En marzo de 1924 Primo de Rivera mandó retirar las tropas de la zona de Yebala y Xauen lo que permitiría acortar las líneas. Pero el repliegue se hizo en muy malas condiciones climatológicas y fue aprovechado por Abd el-Krim, el líder de la autoproclamada República del Rif, para lanzar una ofensiva, por lo que la operación fue una catástrofe. Hubo más bajas que las producidas en el desastre de Annual de tres años antes, aunque con un número inferior de muertos, y Abd el-Krim se apoderó de buena parte del protectorado español.[65]​ Primo de Rivera logró ocultar a la opinión pública la magnitud del desastre gracias a la censura[66]​ pero en octubre de 1924 tuvo que asumir personalmente el cargo de Alto Comisario Español en Marruecos.
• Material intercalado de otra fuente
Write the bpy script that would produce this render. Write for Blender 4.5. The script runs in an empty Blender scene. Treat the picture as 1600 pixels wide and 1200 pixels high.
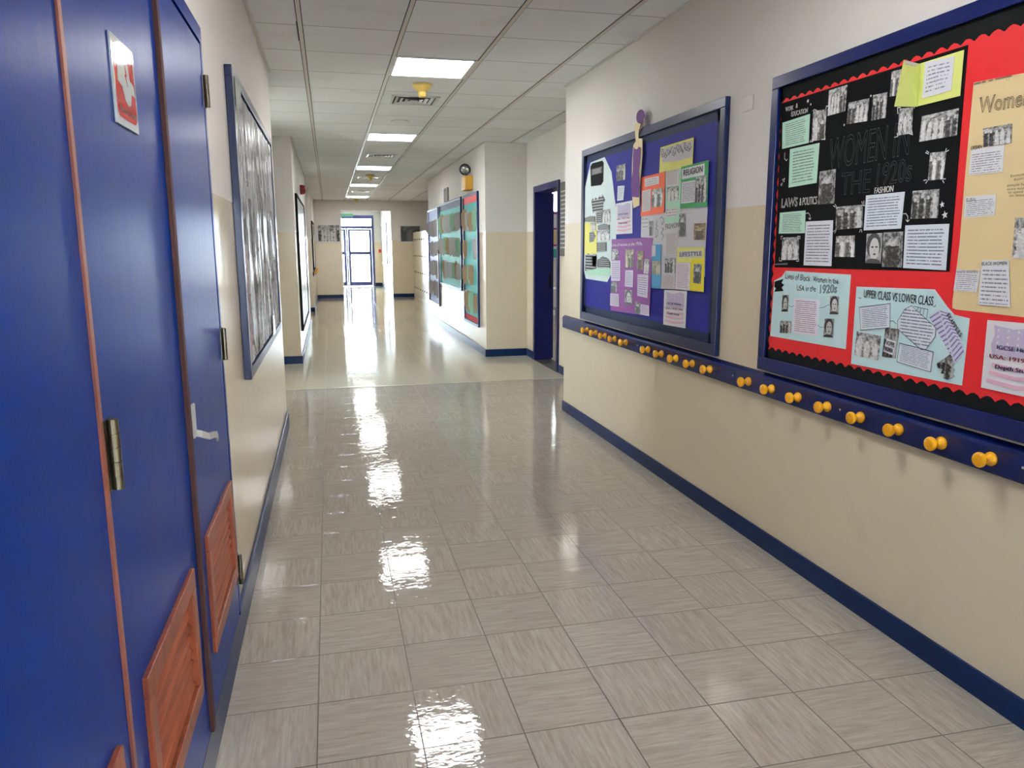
import bpy, bmesh, math, random
from mathutils import Vector, Matrix
random.seed(7)
SC = bpy.context.scene
COL = SC.collection

# ------------------------------------------------------------------ camera
F_PX, YAW, PITCH, ROLL, EYE = 1191.98, 0.2321, 0.1780, -0.0032, 1.4496
_f = Vector((math.sin(YAW)*math.cos(PITCH), math.cos(YAW)*math.cos(PITCH), -math.sin(PITCH)))
_r0 = Vector((math.cos(YAW), -math.sin(YAW), 0)); _u0 = _r0.cross(_f)
_r = _r0*math.cos(ROLL) + _u0*math.sin(ROLL); _u = -_r0*math.sin(ROLL) + _u0*math.cos(ROLL)
cam_data = bpy.data.cameras.new('camera'); cam = bpy.data.objects.new('camera', cam_data); COL.objects.link(cam)
cam_data.sensor_width = 36; cam_data.lens = F_PX/1600*36; cam_data.clip_start = 0.02; cam_data.clip_end = 200
cam.matrix_world = Matrix(((_r.x, _u.x, -_f.x, 0), (_r.y, _u.y, -_f.y, 0), (_r.z, _u.z, -_f.z, EYE), (0, 0, 0, 1)))
SC.camera = cam

# ------------------------------------------------------------------ world and exposure
w = bpy.data.worlds.new('sky'); SC.world = w; w.use_nodes = True
bg = w.node_tree.nodes['Background']; bg.inputs[0].default_value = (0.80, 0.90, 1.0, 1); bg.inputs[1].default_value = 45.0
LAMP = 15.0          # radiance of the ceiling panels
SC.view_settings.view_transform = 'Standard'; SC.view_settings.look = 'None'
SC.view_settings.gamma = 1; SC.view_settings.use_curve_mapping = False
SC.view_settings.exposure = 0.97
sun_data = bpy.data.lights.new('sun', 'SUN'); sun_data.energy = 45; sun_data.angle = 0.01; sun_data.color = (1.0, 0.97, 0.92)
sun = bpy.data.objects.new('sun', sun_data); COL.objects.link(sun)
sun.rotation_euler = Vector((0.34, -0.72, -0.60)).to_track_quat('-Z', 'Y').to_euler()

# ------------------------------------------------------------------ measures of the place (metres)
LX, RX, H = -0.39, 2.00, 2.77
def ray(u, v): return _r*((u-800)/F_PX) + _u*(-(v-600)/F_PX) + _f
def on_x(u, v, x):                      # measured point of the photograph on a wall plane x = const -> (y, z)
    d = ray(u, v); t = x/d.x; return (d.y*t, EYE + d.z*t)
CR = {'a': (1190, 50, 4.706), 'b': (1190, 230, 4.706), 'c': (1190, 410, 4.706), 'd': (1500, 90, 6.0), 'e': (1480, 280, 5.4545),
      'f': (1500, 490, 7.06), 'g': (900, 200, 4.8), 'h': (1000, 210, 7.06), 'i': (940, 360, 7.058), 'j': (890, 140, 6.0),
      'k': (890, 320, 5.0), 'l': (1000, 320, 14.545)}
PX = 1.985                              # plane of the paper work on the right wall
def cp(c, x, y):
    o = CR[c]; return on_x(o[0] + x/o[2], o[1] + y/o[2], PX)
def cps(c, *pts): return [cp(c, x, y) for x, y in pts]

# ------------------------------------------------------------------ node helpers
class NT:
    def __init__(s, name):
        s.m = bpy.data.materials.new(name); s.m.use_nodes = True; s.t = s.m.node_tree; s.n = s.t.nodes; s.l = s.t.links
        s.b = s.n['Principled BSDF']
    def link(s, a, b): s.l.new(a, b)
    def put(s, sock, v):
        if isinstance(v, bpy.types.NodeSocket): s.l.new(v, sock)
        elif isinstance(v, (tuple, list)) and len(v) == 3 and sock.type == 'RGBA': sock.default_value = (*v, 1)
        else: sock.default_value = v
    def math(s, op, a, b=0.0, c=0.0):
        n = s.n.new('ShaderNodeMath'); n.operation = op
        s.put(n.inputs[0], a); s.put(n.inputs[1], b); s.put(n.inputs[2], c); return n.outputs[0]
    def mix(s, f, a, b):
        n = s.n.new('ShaderNodeMix'); n.data_type = 'RGBA'
        s.put(n.inputs[0], f); s.put(n.inputs[6], a); s.put(n.inputs[7], b); return n.outputs[2]
    def xyz(s, x, y, z=0.0):
        n = s.n.new('ShaderNodeCombineXYZ'); s.put(n.inputs[0], x); s.put(n.inputs[1], y); s.put(n.inputs[2], z); return n.outputs[0]
    def sep(s, v):
        n = s.n.new('ShaderNodeSeparateXYZ'); s.l.new(v, n.inputs[0]); return n.outputs
    def noise(s, vec, scale, detail=2.0, rough=0.5, dist=0.0):
        n = s.n.new('ShaderNodeTexNoise'); s.l.new(vec, n.inputs['Vector']); n.inputs['Scale'].default_value = scale
        n.inputs['Detail'].default_value = detail; n.inputs['Roughness'].default_value = rough; n.inputs['Distortion'].default_value = dist
        return n.outputs[0]
    def white(s, vec):
        n = s.n.new('ShaderNodeTexWhiteNoise'); n.noise_dimensions = '3D'; s.l.new(vec, n.inputs['Vector']); return n.outputs[0]
    def ramp(s, f, *stops):
        n = s.n.new('ShaderNodeValToRGB'); s.put(n.inputs[0], f); e = n.color_ramp.elements
        while len(e) < len(stops): e.new(0.5)
        for i, (p, c) in enumerate(stops):
            e[i].position = p; e[i].color = (c, c, c, 1) if not isinstance(c, tuple) else (*c, 1)
        return n.outputs[0]
    def pos(s): return s.n.new('ShaderNodeNewGeometry').outputs['Position']
    def obj(s): return s.n.new('ShaderNodeTexCoord').outputs['Object']
    def uv(s): return s.n.new('ShaderNodeTexCoord').outputs['UV']
    def bump(s, h, strength=0.3, dist=0.01):
        n = s.n.new('ShaderNodeBump'); s.l.new(h, n.inputs['Height']); n.inputs['Strength'].default_value = strength
        n.inputs['Distance'].default_value = dist; s.l.new(n.outputs[0], s.b.inputs['Normal'])
    def base(s, c): s.put(s.b.inputs['Base Color'], c); return s
    def rough(s, r): s.put(s.b.inputs['Roughness'], r); return s

MATS = {}
def srgb(r, g, b):
    f = lambda c: (c/255/12.92) if c/255 <= 0.04045 else ((c/255+0.055)/1.055)**2.4
    return (f(r), f(g), f(b))
def plain(name, c, rough=0.5, metal=0.0, var=0.06, scale=9.0, bump=0.0):
    if name in MATS: return MATS[name]
    t = NT(name); p = t.obj()
    n = t.noise(p, scale, 3)
    k = t.math('MULTIPLY_ADD', n, 2*var, 1-var)
    mul = t.n.new('ShaderNodeVectorMath'); mul.operation = 'SCALE'; mul.inputs[0].default_value = c; t.link(k, mul.inputs['Scale'])
    t.base(mul.outputs[0]).rough(rough); t.b.inputs['Metallic'].default_value = metal
    if bump: t.bump(t.noise(p, scale*12, 3), bump, 0.004)
    MATS[name] = t.m; return t.m

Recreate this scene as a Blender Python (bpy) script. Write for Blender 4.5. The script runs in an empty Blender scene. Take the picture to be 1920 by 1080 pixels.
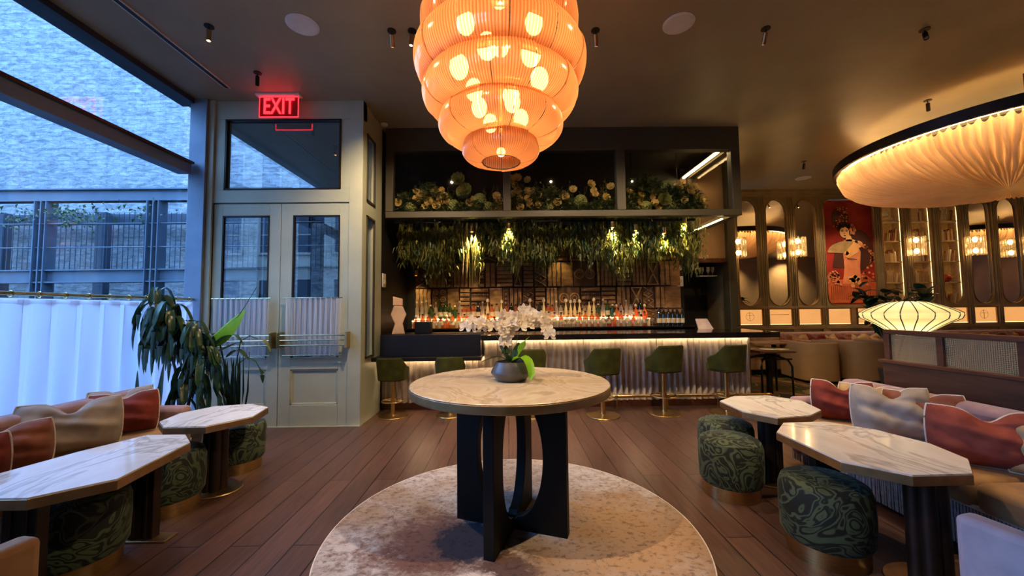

Solo el error de los rebeldes rifeños de atacar las posiciones francesas en la primavera de 1925 permitió a Primo de Rivera salvar la situación.[65]

En efecto, el ataque de Abd el-Krim a las zonas de Marruecos bajo protectorado francés fue suficiente para que Francia por primera vez se mostrara dispuesta a colaborar con España para poner fin a la rebelión rifeña.[67]​ De esta colaboración surgió el proyecto del desembarco de Alhucemas que tuvo lugar en septiembre de 1925 y fue un completo éxito pues cogió al enemigo por la espalda y partió en dos la zona controlada por los rebeldes. Así en abril de 1926, Abd el-Krim solicitaba entablar negociaciones y al año siguiente Marruecos estaba completamente pacificado, dejando de ser un problema para España.[67]​ En su obsesión por no caer en manos del ejército español, Abd el-Krim se entregó a los franceses que lo deportaron a la isla Reunión.[66]

Según Genoveva García Queipo de Llano,[67]

Clausurado el parlamento e incautada la documentación de la Comisión de Responsabilidades, los procesos de los militares acusados por el desastre de Annual quedaron bajo la jurisdicción del Consejo Supremo de Guerra y Marina. El 25 de febrero fue absuelto el general Cavalcanti, miembro del Cuadrilátero, lo que provocó que el presidente del Consejo Supremo, el general Aguilera, dimitiera. Cuatro meses después, el 19 de junio, se inició el juicio contra el general Dámaso Berenguer y otros generales, jefes y oficiales implicados en el desastre de Annual. Dámaso Berenguer fue obligado a abandonar el servicio activo, pero el resto de encausados o fueron absueltos o sufrieron condenas leves. En julio de 1927 Primo de Rivera amnistió a Berenguer y al resto de los condenados. De esta forma, según González Calleja, «se dio por zanjada la división del Ejército por el enojoso asunto de las responsabilidades».[68]​ Como ha señalado Santos Juliá, «entregada la dirección de la guerra a las africanistas carecía de sentido seguir con el enojoso asunto de las responsabilidades, al que se dio definitivo carpetazo».[69]